The hon. Member for Gloucester (Richard Graham), who I am sorry is no longer in the Chamber, cited the briefing that some Members had received from the Save Child Savings alliance. I was struck by the numbers he shared with us: 4.5 million child trust fund accounts are open; £2 billion is under management; and £22 million a month is saved in those funds. That is a lot of money being saved and set aside for our children’s futures. I strongly urge the Government to take note of that success. The vast majority of families saving are on modest, medium or lower incomes, certainly of less than £50,000, and many of them on much less. The hon. Gentleman mentioned that, I think, 24% of families were not saving at all. He is right to draw attention to the position of those families, but I question what they will save with instead, if we remove the child trust fund. If the Government do not save on behalf of the poorest children, I very much doubt that a tax break, for families who probably do not pay tax anyway, will suddenly magic up savings for the poorest children. I ask the Government to address that point.

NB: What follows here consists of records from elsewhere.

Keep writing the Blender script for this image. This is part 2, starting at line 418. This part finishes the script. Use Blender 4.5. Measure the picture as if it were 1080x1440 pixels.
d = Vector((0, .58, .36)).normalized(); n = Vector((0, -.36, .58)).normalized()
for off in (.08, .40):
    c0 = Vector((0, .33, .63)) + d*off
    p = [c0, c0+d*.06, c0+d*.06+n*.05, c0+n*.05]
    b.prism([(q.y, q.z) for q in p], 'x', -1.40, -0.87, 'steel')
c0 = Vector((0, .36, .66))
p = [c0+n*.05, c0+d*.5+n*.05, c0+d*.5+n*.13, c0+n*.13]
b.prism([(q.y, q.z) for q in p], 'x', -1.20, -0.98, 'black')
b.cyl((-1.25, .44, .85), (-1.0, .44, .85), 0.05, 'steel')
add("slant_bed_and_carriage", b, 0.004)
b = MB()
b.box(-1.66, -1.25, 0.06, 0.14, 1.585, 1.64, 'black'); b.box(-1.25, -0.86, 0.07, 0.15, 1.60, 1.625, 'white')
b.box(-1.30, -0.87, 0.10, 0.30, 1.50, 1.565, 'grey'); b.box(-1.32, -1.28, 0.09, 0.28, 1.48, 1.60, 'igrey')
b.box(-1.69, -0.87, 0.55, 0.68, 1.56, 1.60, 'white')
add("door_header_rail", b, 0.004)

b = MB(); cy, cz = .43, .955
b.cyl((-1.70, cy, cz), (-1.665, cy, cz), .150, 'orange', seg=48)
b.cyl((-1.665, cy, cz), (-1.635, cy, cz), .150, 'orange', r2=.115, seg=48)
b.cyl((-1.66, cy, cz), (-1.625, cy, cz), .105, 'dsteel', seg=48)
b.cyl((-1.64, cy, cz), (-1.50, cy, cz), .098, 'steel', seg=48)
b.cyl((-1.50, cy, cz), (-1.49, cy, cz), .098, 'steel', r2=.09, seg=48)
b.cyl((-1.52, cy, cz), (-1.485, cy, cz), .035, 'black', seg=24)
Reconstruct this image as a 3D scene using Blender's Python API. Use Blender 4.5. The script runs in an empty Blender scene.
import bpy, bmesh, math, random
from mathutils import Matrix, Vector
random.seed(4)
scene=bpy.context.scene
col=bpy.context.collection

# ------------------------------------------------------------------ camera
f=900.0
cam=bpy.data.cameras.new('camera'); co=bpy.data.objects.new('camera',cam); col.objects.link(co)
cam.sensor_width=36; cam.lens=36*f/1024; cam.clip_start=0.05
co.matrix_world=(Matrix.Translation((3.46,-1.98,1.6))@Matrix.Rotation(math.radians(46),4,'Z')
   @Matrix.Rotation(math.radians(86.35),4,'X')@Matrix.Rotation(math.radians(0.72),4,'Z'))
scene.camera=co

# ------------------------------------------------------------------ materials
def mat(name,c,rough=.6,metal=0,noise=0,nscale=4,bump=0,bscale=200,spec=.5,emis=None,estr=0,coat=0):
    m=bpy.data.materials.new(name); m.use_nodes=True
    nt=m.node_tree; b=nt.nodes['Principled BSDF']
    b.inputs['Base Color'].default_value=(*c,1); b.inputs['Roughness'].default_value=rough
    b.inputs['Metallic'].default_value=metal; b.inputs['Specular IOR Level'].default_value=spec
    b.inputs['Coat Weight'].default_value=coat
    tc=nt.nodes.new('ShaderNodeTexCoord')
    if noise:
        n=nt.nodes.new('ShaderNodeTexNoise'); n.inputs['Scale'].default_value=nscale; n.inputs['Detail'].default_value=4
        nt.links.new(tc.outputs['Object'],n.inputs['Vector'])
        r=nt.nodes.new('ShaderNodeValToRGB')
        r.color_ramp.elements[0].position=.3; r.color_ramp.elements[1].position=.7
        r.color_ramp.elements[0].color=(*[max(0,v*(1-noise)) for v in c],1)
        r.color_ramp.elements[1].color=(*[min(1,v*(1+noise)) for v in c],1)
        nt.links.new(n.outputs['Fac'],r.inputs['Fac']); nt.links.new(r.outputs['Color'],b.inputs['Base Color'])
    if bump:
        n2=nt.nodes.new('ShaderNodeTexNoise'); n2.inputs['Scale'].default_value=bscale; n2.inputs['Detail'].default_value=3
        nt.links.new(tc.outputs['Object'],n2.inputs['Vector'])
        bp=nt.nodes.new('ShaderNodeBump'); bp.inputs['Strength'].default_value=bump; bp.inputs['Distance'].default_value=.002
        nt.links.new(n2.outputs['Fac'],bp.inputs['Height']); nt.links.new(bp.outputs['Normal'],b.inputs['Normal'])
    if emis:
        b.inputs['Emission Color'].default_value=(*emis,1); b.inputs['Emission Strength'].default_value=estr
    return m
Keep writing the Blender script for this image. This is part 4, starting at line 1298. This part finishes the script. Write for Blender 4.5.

The child trust fund is well targeted for its purpose, which is to deliver an asset to young people as they start out on adult life. Better-off families can afford to support their children with university fees, renting their first flat, buying their first car, perhaps starting a business, having a gap year—all markers of social stability, and therefore at the heart of what the Government rightly want young people from low-income backgrounds to be able to participate in. I am genuinely at a loss to understand why a Government who repeatedly, and unjustly, lambast Labour’s record in relation to social mobility and inequality, should totally dismantle a savings vehicle that has the potential to reduce inequalities, and instead propose a savings vehicle that will widen those inequalities by benefiting only those who are better off.

I am just as puzzled by the Government’s attitude to the saving gateway. Pilots in different parts of the country have shown that, coupled with outreach and money advice, it helped to support a savings habit, provided low-income families with a cushion enabling them to cope with crises, allowed them to build up modest assets over time, and made possible additional savings that would not have been possible otherwise.

I am surprised—more than surprised; indeed, I am shocked—that a Government who are happy to extend tax breaks to savers and to maintain them on ISA savings, pension contributions and inheritance tax will not provide support to boost the savings of the poorest. I ask Ministers how that can possibly be fair.